Submitted by Chris Webster on Sat, 2007/01/06 - 05:07
Galápagos

... “Oh, well – he wasn’t going to write Beethoven’s Ninth Symphony anyway.”

This wry comment on how little most of us were likely to accomplish in life, no matter how long we lived, isn’t my own invention. I first heard it spoken in Swedish at a funeral while I was still alive. The corpse at that particular rite of passage was an obtuse and unpopular shipyard foreman named Per Olaf Rosenquist. He had died young… I went to the funeral with a fellow welder named Hjalmar Arvid Boström… As we left the church, Boström said to me: “Oh, well – he wasn’t going to write Beethoven’s Ninth Symphony anyway.”

I asked him if this black joke was original, and he said no, that he had heard it from his German grandfather, who had been an officer in charge of burying the dead on the Western Front during World War One.
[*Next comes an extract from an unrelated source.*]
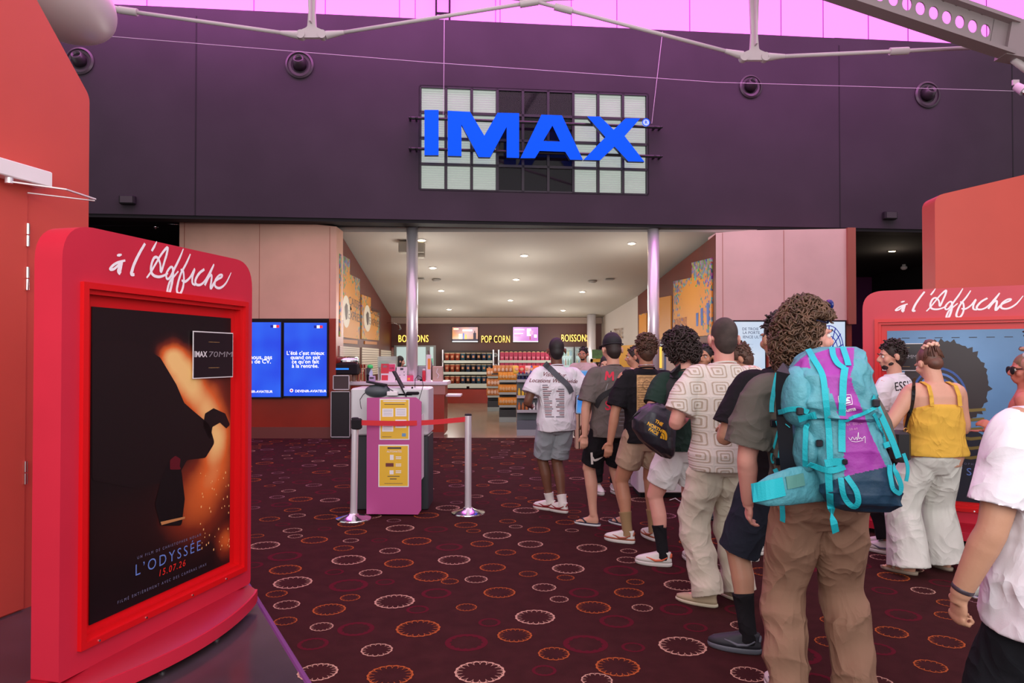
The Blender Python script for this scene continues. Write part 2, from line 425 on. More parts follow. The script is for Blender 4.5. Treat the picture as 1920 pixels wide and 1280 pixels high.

It was common for soldiers new to that sort of work to wax philosophical over this corpse or that one, into whose face he was about to shovel dirt, speculating about what he might have done if he hadn’t died so young. There were many cynical things a veteran might say to such a thoughtful recruit, and one of those was: “Don’t worry about it. He wasn’t going to write Beethoven’s Ninth Symphony anyway.”